Svjetlana Nedimović brings in a far-seeing political element. “Finally, there is an opening for an anti-capitalist narrative. People are agreeing that we have a common enemy, and that is force and capital”.
With regard to the investors who vandalize Bosnian land without concern for the health of the environment, Snežana Jagodć Vujić says that “their logic is only in profit”.
“So, what we need is a change in the social system, to get to where people will come first and they will not be treated as a commodity”.
The environmentalists in Bosnia and Herzegovina call for their prized lands to be turned into nature reserves, rather than poisonous landfills. They advocate for the branding of honey, strawberries, and rakija on Majevica, and of herbal teas and organic fruits on Ozren. They call for the development of tourism in those places and all the way to the pristine waters of Jajce and Jezero, as an alternative to seeing earth movers plow through ancient monuments on behalf of profit for the Swiss- and British-based corporations.
For these things to take place, an environmental movement that can sustain widespread campaigns is needed. But Tihomir Dakić, director of the vital Banja Luka-based Center for the Environment, thinks that there are too few environmentalists in BiH.
“The proactive citizens of Bosnia and Herzegovina would fill one bus, and look at how many levels of government we have, how many ministries, how many cantons, how many of those who will sign up for geological exploration”, comments Dakić.
But, we recall the words of the anthropologist Margaret Mead: “Never doubt that a small group of thoughtful, committed citizens can change the world.

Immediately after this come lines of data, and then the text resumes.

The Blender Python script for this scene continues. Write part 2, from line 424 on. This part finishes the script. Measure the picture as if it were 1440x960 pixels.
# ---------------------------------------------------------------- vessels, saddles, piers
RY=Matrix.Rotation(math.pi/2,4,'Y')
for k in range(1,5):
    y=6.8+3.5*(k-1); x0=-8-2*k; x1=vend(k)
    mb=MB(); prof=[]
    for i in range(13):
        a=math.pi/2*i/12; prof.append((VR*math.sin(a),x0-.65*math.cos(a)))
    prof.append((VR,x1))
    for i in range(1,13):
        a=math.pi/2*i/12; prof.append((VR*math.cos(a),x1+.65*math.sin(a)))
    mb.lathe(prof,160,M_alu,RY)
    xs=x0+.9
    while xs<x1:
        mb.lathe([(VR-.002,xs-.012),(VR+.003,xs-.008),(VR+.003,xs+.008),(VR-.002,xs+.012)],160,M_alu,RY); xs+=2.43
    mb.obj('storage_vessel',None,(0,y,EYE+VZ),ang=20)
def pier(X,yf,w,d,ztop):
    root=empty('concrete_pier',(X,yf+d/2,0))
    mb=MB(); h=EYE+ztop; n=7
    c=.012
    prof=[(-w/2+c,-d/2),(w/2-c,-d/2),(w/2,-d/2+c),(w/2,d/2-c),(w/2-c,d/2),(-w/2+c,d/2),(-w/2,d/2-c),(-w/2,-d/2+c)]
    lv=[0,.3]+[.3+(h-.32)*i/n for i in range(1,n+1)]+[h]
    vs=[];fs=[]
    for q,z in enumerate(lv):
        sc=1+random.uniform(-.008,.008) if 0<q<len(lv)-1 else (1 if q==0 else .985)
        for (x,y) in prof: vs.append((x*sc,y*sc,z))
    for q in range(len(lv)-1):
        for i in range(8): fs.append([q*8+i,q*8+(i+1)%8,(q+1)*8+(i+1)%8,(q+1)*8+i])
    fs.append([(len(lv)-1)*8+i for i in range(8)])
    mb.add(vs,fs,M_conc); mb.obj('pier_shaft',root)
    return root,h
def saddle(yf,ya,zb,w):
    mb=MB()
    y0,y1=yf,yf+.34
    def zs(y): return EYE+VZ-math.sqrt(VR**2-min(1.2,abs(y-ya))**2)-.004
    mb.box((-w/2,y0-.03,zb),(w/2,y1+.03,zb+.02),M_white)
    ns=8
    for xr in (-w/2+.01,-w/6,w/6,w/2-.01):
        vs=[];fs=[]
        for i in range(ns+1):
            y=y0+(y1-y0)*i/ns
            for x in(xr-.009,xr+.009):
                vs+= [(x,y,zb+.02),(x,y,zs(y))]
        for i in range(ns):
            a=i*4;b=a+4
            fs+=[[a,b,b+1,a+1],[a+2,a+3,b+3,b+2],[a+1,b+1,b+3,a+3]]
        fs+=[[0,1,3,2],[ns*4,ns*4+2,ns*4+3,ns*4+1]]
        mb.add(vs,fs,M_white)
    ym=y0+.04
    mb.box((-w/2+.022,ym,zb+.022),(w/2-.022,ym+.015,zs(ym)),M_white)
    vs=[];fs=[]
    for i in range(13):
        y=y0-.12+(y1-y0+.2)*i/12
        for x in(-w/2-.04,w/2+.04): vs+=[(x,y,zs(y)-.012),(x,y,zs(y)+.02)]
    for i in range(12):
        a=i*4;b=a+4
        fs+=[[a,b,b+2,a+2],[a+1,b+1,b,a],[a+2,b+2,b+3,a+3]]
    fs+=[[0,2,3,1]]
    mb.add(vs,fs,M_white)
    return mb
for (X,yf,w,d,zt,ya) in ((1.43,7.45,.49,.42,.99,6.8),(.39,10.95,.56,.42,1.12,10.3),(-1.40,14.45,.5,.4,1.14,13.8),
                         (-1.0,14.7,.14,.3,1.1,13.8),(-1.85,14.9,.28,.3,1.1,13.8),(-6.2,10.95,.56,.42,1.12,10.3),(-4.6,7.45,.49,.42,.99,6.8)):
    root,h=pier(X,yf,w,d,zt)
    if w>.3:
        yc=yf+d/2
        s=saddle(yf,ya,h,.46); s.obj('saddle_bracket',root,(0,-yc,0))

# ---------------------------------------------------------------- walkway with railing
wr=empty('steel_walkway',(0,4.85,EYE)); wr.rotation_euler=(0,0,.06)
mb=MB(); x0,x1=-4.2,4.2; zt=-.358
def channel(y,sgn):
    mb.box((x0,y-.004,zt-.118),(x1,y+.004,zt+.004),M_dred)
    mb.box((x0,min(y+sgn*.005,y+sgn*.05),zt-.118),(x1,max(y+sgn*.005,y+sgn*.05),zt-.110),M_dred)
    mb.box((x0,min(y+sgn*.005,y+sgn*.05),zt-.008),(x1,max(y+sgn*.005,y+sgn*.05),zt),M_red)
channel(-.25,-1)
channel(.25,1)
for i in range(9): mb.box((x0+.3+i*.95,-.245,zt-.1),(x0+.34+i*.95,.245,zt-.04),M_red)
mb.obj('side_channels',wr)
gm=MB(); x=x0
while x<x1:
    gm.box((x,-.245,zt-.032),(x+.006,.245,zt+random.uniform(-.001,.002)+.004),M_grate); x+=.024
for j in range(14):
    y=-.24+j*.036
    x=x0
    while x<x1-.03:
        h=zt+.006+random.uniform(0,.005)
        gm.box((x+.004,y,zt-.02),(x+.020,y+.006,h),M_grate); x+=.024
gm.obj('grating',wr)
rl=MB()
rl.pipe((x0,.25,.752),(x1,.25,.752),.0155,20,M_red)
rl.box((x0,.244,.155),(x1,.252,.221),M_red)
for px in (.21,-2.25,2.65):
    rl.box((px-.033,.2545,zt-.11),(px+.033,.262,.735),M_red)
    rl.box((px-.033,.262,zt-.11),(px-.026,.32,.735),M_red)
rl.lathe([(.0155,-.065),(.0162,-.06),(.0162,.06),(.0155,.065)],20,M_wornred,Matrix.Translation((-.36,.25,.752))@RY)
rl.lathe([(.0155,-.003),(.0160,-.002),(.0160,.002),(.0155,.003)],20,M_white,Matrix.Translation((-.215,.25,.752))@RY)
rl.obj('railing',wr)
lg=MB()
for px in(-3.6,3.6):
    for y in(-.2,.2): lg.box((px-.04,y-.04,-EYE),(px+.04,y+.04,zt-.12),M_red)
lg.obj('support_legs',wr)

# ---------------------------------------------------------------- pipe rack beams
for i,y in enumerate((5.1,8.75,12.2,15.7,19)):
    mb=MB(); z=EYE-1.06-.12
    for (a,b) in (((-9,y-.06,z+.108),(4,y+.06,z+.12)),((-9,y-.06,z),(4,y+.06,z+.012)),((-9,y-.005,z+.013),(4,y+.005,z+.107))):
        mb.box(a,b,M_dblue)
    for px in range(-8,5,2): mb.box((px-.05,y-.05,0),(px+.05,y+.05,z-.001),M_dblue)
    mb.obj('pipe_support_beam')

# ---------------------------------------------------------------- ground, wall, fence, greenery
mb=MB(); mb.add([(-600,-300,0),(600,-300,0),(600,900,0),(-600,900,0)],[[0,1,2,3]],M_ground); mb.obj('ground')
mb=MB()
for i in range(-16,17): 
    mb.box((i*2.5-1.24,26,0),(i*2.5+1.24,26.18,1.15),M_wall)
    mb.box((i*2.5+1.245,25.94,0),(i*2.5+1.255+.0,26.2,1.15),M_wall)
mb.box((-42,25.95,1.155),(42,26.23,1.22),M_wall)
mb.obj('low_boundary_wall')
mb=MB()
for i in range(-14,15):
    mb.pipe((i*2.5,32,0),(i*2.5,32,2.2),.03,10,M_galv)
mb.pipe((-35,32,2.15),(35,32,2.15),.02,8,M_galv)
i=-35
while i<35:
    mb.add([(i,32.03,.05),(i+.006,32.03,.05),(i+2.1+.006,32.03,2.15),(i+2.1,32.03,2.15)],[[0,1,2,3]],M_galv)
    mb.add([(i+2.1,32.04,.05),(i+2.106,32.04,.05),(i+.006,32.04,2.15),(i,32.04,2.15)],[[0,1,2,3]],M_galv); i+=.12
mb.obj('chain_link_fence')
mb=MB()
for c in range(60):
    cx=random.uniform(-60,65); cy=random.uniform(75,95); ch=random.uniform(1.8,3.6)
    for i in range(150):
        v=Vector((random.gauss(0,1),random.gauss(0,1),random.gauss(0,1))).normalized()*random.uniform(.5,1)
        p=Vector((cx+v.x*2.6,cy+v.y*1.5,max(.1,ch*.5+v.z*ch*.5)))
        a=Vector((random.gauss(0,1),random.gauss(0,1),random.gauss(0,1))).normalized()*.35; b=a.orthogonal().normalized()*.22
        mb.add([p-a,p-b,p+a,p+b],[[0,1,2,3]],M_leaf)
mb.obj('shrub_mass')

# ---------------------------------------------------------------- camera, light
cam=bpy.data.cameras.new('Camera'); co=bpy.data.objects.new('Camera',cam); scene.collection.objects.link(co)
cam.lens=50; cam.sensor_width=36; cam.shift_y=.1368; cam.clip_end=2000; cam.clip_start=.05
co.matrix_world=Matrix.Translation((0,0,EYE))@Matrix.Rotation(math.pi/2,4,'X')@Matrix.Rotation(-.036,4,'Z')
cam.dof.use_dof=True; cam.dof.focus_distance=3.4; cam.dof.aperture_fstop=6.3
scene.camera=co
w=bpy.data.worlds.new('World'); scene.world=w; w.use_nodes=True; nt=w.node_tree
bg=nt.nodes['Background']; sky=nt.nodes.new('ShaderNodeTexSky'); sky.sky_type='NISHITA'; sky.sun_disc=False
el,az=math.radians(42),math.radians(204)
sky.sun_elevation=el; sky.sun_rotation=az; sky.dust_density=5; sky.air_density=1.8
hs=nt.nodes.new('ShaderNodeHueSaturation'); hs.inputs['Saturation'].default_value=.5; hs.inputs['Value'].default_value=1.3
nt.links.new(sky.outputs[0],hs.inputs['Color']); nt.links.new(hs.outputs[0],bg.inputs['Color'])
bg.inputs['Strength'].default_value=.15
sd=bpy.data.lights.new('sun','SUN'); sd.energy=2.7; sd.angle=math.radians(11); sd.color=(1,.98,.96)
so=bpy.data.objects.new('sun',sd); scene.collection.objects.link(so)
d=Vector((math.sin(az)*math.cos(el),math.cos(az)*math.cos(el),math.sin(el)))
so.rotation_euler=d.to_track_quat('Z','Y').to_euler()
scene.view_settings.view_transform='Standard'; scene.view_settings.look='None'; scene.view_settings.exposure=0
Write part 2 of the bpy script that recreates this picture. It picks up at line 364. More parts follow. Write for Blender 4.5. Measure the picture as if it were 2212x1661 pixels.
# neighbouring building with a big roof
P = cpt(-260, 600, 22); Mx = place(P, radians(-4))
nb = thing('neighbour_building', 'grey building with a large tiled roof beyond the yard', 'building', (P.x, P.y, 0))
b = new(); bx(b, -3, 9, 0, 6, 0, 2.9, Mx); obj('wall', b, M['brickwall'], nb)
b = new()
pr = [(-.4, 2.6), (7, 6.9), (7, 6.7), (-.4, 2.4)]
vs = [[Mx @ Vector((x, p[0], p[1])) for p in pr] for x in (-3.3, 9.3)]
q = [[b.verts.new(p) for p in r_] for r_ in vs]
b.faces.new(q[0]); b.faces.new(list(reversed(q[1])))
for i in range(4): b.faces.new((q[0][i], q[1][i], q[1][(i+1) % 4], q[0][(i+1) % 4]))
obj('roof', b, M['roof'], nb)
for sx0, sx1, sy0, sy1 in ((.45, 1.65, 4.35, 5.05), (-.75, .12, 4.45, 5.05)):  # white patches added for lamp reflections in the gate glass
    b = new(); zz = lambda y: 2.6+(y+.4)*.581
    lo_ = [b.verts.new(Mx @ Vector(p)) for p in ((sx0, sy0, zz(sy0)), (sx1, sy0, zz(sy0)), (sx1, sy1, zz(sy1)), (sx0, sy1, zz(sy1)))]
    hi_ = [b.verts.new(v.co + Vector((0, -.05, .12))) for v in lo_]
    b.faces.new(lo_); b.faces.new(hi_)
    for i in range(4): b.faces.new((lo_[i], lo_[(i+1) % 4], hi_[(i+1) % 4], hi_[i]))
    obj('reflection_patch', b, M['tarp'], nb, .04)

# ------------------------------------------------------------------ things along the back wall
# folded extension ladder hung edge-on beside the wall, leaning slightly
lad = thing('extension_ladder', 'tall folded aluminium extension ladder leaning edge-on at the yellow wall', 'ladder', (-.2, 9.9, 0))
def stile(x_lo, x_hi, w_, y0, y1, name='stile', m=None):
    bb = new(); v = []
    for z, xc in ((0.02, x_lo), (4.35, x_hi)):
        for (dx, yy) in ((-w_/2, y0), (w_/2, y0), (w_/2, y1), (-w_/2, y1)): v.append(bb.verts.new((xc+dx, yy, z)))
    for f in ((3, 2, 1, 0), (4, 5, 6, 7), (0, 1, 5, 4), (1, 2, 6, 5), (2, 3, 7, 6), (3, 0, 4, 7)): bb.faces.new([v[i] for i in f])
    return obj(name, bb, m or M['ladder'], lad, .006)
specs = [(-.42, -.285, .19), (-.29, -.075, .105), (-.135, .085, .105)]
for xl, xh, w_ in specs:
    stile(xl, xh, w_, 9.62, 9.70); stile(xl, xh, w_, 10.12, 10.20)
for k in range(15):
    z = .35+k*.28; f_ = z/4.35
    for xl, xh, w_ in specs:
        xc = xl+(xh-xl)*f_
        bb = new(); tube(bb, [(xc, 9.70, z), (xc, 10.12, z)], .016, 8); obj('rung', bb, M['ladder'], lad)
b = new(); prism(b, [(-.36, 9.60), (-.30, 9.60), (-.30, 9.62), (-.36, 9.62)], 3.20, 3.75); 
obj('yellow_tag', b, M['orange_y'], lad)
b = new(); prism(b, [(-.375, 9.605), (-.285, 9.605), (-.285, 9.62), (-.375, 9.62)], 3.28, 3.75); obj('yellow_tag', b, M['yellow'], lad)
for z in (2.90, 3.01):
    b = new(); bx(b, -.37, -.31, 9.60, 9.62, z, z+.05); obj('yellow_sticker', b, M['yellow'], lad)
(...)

Indeed, it is the only thing that ever has”.
In this vein, Davor Šupuković predicts that, where there is an imminent threat to the environment in a local setting, “people will not stand for it, they will amass in numbers. That was incomprehensible before, but now, thanks to ongoing local and regional organizing in many locations, there is resistance. You only need ten to fifty people, in a coordinated effort, to stop the destruction”.
“We have the possibility to live in a mine shaft, or to organize”, concludes Šupuković.